Taking the Time
Devotional April 10: Why we need to appreciate all 50 days of Easter, and use this time to continue to grow and develop our understanding of the resurrection.
Devotion
Did you know that Easter is 50 days?
That’s right 50 whole days. Taking us from the day we celebrate Christ’s resurrection, and taking us to the day before Pentecost (this year celebrated on May 19). However, I think we often forget that like Christmas, Easter is more than one day (remember the 12 Days of Christmas?).
Even more so, it is not as much forgetting that these holy times are seasons and not single days, but it is also recognizing how we can grow during these seasons when we treat them as such.
It is interesting when we consider that the major holy days we celebrate (Christmas and Easter), are actually a part of longer seasons. As I ponder one this, and the developing theology that led to this liturgical calendar, it reminds me that early Christians treated these celebrations as a time where they focused on how they were growing and maturing as Christian disciples.
Through Lent, we encounter our mortality (hence why we start with the ashen cross of Ash Wednesday). Then, through Easter we encounter resurrection and new life, both calling us to encounter how we live into and express these in our faith journey and life in the world.
When we treat Easter like the season we name it to be in our liturgical calendar, we encounter, not just Christ’s resurrection, but the nature, promise, and hope of our own. What does this mean for us?
Resurrection is naming that death cannot hurt us. It is not that we are “unafraid” of death, but that when things covered with pain, evil, and even death encounter us, the fear of the unknown is journeyed with God amongst us. Carrying this hope of resurrection means that we have seen the life and example of our Savior. We have seen the promise God gave us through Jesus’ resurrection, and we claim that through faith the same promise is extended to us.
In death there is resurrection, and in the presence of that which is death God promises to journey along with us.

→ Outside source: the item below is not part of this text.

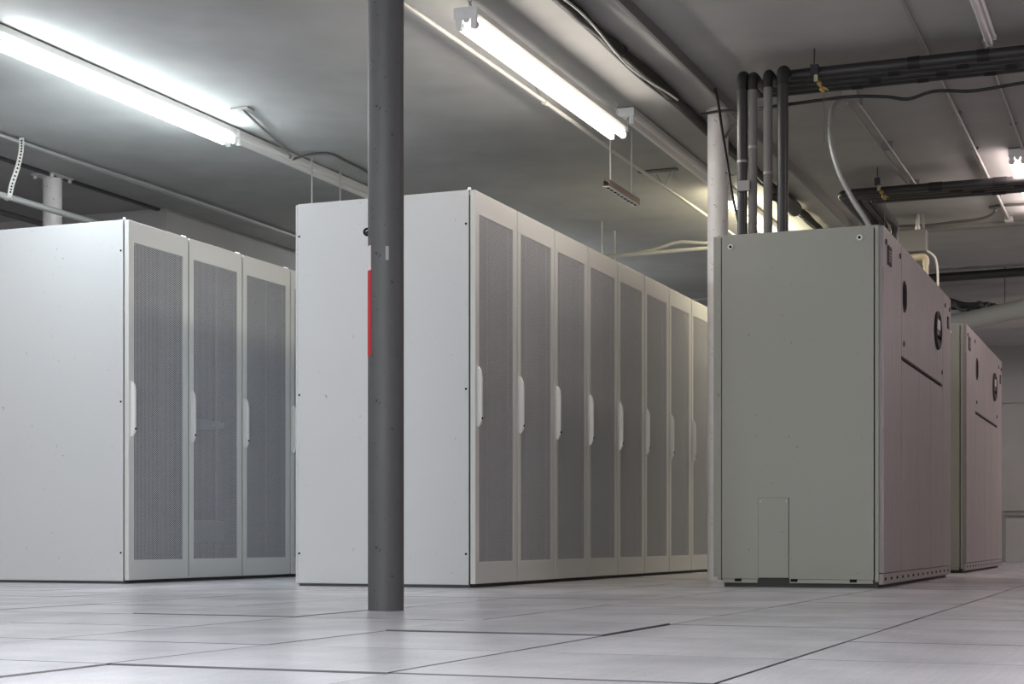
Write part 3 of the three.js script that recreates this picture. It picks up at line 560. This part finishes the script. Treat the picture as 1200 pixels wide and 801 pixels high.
  mk('whip_tube', sweep(rounded([onH(283.5, 126, CEIL), onH(286, 130, CEIL - 0.012), onH(333, 174, CEIL - 0.02), P(-5.285, 2.735, 9.36), P(-5.30, 2.725, 9.37)], 0.06, 6), 0.0085, 10), M.greyConduit, wh);
  mk('ceiling_box', rb(-0.06, 0.06, -0.012, 0, -0.04, 0.04, 0.003).translate(onH(284, 127, CEIL).x, CEIL, onH(284, 127, CEIL).z), M.greyConduit, wh);
  wire('grey_cable', [onH(342, 187, 2.735), onH(358, 182, 2.755), onH(372, 180, 2.77), onH(386, 180, 2.771), onH(404, 188, 2.771), onH(428, 200, 2.771), onH(452, 216, 2.771)], 0.008, M.greyCable, 'dark cable curving over the ceiling beside the empty strip light at left', 'cable', 50);
  // hanging rails on threaded rods
  const rail = (v, h, ua, ub, r0, r1, label) => {
    const q = thing('hanging_rail', label, 'rail', P(v, h, ua));
    const L = ub - ua, prof = [[-0.0205, 0], [0.0205, 0], [0.0205, 0.041], [0.012, 0.041], [0.012, 0.034], [0.0175, 0.034], [0.0175, 0.003], [-0.0175, 0.003], [-0.0175, 0.034], [-0.012, 0.034], [-0.012, 0.041], [-0.0205, 0.041]];
    const g = extrude(prof, L); g.translate(0, 0, -L); mk('channel', g, M.rail || (M.rail = std([0.20, 0.15, 0.125], 0.5, { metalness: 0.3 })), q);
    mk('bottom_flange', rb(-0.022, 0.022, -0.003, 0.001, -L, 0, 0.001), M.fixture, q);
    for (let k = 0; k < 9; k++) mk('slot', rb(-0.008, 0.008, -0.0045, -0.002, -L * (k + 0.85) / 9.2, -L * (k + 0.35) / 9.2, 0.001), M.black, q);
    for (const u of [r0, r1]) mk('threaded_rod', rod(new THREE.Vector3(0, 0.0, -(u - ua)), new THREE.Vector3(0, CEIL - h, -(u - ua)), 0.005, 8), M.conduit, q);
  };
  rail(-3.09, 2.338, 9.238, 9.845, 9.32, 9.74, 'slotted steel rail hanging on two thin rods below the lit chain-hung strip light');
  rail(-5.265, 2.28, 9.52, 10.10, 9.60, 10.0, 'two thin rods with a rail, hanging behind the middle row left of the grey column');
  // conduits crossing above the middle row, on rods
  const cr = thing('conduit_rack', 'pale conduits on two thin rods crossing above the far end of the middle row', 'conduit', null);
  mk('conduit_pipe', sweep(spline([P(-4.5, 2.515, 12.50), P(-4.0, 2.517, 12.50), P(-3.5, 2.525, 12.50), P(-3.0, 2.525, 12.50), P(-2.70, 2.525, 12.50)], 30), 0.015, 10), M.conduit, cr);
  mk('conduit_pipe', sweep(spline([P(-4.5, 2.525, 12.56), P(-4.1, 2.525, 12.56), P(-3.78, 2.56, 12.56), P(-3.6, 2.60, 12.56), P(-3.4, 2.58, 12.56), P(-3.1, 2.565, 12.56), P(-2.70, 2.575, 12.56)], 40), 0.013, 10), M.conduit, cr);
  for (const [v, u] of [[-4.185, 12.40], [-4.21, 12.81]]) mk('threaded_rod', rod(P(v, 2.50, u), P(v, CEIL - 0.002, u), 0.008, 8), M.conduit, cr);
  mk('cross_bar', rb(-4.24, -4.16, 2.478, 2.498, -12.85, -12.36, 0.002), M.greyConduit, cr);
  tag(mk('far_conduit', rod(P(-5.2, 2.66, 16.0), P(-2.66, 2.66, 16.0), 0.014, 10), M.greyConduit), 'faint conduit near the far ceiling just above the last racks of the middle row', 'conduit');
  tag(mk('ceiling_bracket', rb(-0.14, 0.14, -0.012, 0, -0.03, 0.03, 0.004).translate(onH(771, 199, CEIL).x, CEIL, onH(771, 199, CEIL).z), M.greyCable), 'flat dark bracket on the ceiling above the hanging slotted rail', 'bracket');
  // far right
  const bp = thing('far_black_pipe', 'black insulated pipe crossing the ceiling far back, right of the front cooling unit', 'pipe', null);
  mk('pipe_body', sweep(spline([P(-2.3, 2.690, 15.75), P(-1.9, 2.705, 15.80), P(-1.2, 2.712, 15.80), P(0, 2.712, 15.80), P(0.85, 2.712, 15.80)], 50), 0.042, 12), M.insul, bp);
  for (const v of [-2.0, -1.2, 0.2]) mk('hanger_rod', rod(P(v, 2.712, 15.80), P(v, CEIL, 15.80), 0.004, 6), M.greyConduit, bp);
  wire('grey_cable', [at(1052, 265, 12.9), at(1090, 263.5, 12.9), at(1120, 260, 12.8), at(1145, 257, 12.7), at(1160, 252.5, 12.6), at(1166.5, 247, 12.55), at(1164, 241.5, 12.5), at(1160, 243, 12.45), at(1172, 241, 12.4), at(1203, 239, 12.3)], 0.011, M.greyCable, 'dark cable with an S-bend on the ceiling below the second pipe run', 'cable', 120);
  const jb = thing('junction_box', 'small pale box at the end of the thin conduit near the far right ceiling', 'box', null), jp = P(-1.152, CEIL, 13.43);
  mk('box_body', rb(jp.x - 0.030, jp.x + 0.030, CEIL - 0.032, CEIL, jp.z - 0.04, jp.z + 0.04, 0.004), M.conduit, jb); mk('box_cover', rb(jp.x - 0.032, jp.x + 0.032, CEIL - 0.037, CEIL - 0.032, jp.z - 0.042, jp.z + 0.042, 0.002), M.fixture, jb);
  // grey box over the rear cooling unit, its conduit and the cream pipe frame under it
  const gb = thing('ceiling_plenum_box', 'grey sheet metal box hanging from the ceiling above the rear cooling unit', 'box', null);
  mk('box_body', rb(-2.28, -1.735, 2.485, 2.655, -13.12, -13.0, 0.004), M.box, gb);
  for (const [v, u] of [[-2.25, 13.03], [-1.762, 13.03], [-2.25, 13.09], [-1.762, 13.09]]) mk('hanger_rod', rod(P(v, 2.65, u), P(v, CEIL, u), 0.005, 6), M.greyConduit, gb);
  const vc = thing('vertical_conduit', 'short bright vertical conduit from the ceiling down to the grey hanging box', 'conduit', null), vp = onU(1075.5, 250, 13.06);
  mk('conduit_pipe', rod(P(vp.x, 2.656, 13.06), P(vp.x, CEIL, 13.06), 0.015, 12), M.conduit, vc); mk('fitting', rod(P(vp.x, 2.656, 13.06), P(vp.x, 2.69, 13.06), 0.020, 12), M.steel, vc);
  const cf = thing('cream_pipe_frame', 'cream angled pipe frame below the grey hanging box, behind the front cooling unit', 'pipe', null), ct = onU(1085, 298, 13.05);
  mk('pipe_body', sweep(rounded([P(-2.25, 2.446, 13.05), P(ct.x, 2.446, 13.05), P(ct.x, 1.812, 13.05)], 0.05, 6), 0.021, 14), M.cream, cf);
  mk('elbow_joint', sweep(rounded([P(ct.x - 0.10, 2.446, 13.05), P(ct.x, 2.446, 13.05), P(ct.x, 2.38, 13.05)], 0.05, 6), 0.026, 14), M.cream, cf);
  wire('white_cable', [P(-1.745, 2.50, 13.06), P(ct.x + 0.055, 2.455, 13.09), P(ct.x + 0.075, 2.40, 13.1), P(ct.x + 0.085, 2.25, 13.1), P(ct.x + 0.07, 2.05, 13.1), P(ct.x + 0.05, 1.82, 13.1)], 0.009, M.whiteWire, 'white cable curving down beside the cream pipe frame', 'cable', 30);
  // round pale duct in front of the bulkhead, and the dark cables above it
  const du = thing('round_duct', 'round pale flexible duct near the ceiling above the rear cooling unit', 'duct', null);
  mk('duct_body', sweep(spline([P(-2.3, 2.34, 16.72), P(-1.91, 2.35, 16.39), P(-1.21, 2.36, 15.67), P(-0.4, 2.40, 14.85), P(0.6, 2.45, 14.3)], 160), (i) => 0.086 + 0.003 * Math.sin(i * 1.1), 20), M.duct, du);
  for (const [v, u] of [[-1.4, 15.87], [-0.4, 14.85]]) mk('hanger_wire', rod(P(v, 2.40, u), P(v, CEIL, u), 0.004, 6), M.cable, du);
  const tc = thing('cable_tangle', 'tangle of dark cables above the round pale duct, behind the front cooling unit', 'cables', null);
  for (let k = 0; k < 11; k++) { const a = rnd(), b = rnd(), c = rnd(); mk('cable_strand', sweep(spline([at(1096, 345 + 22 * a, 16.15), at(1112 + 6 * b, 350 + 14 * c, 16.05), at(1126 + 8 * c, 354 + 10 * a, 15.95), at(1138 + 10 * a, 353 + 9 * b, 15.85), at(1150 + 22 * b, 355 + 7 * c, 15.7)], 30), 0.012 + 0.014 * b, 8), k % 3 ? M.cable : M.greyCable, tc); }
}
renderer.render(scene, camera);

This Easter season, we seek to be reminded of and to fully claim that resurrection nature. We seek to be people whose lives are transformed by resurrection, knowing that it is God’s love and promise that offers the transformation. No longer do we feel bound by the things that cause death, but we yearn after God’s abiding love.
All 50 of these days are callings to recognize, grow, and be transformed in this nature as we continue on the path of sanctification in God’s grace.
Reflection
How does the message of the resurrection stir in you God’s commitment to journey alongside us?
What else are you doing in these 50 days of Easter to encounter the resurrected Christ, and grow in his image?
Prayer
Heavenly God, it is in your promise of the resurrection that we find, not only life, but comfort. We are comforted by your presence. We know that it is through your presence with us that we can truly live in the comfort of your grace. We see you in the good times and the bad, knowing that no matter what confronts us that your message of resurrection and promise abide with us. Help us find the healing in this comfort and find resurrection in the death that is happening around and within us. AMEN!!!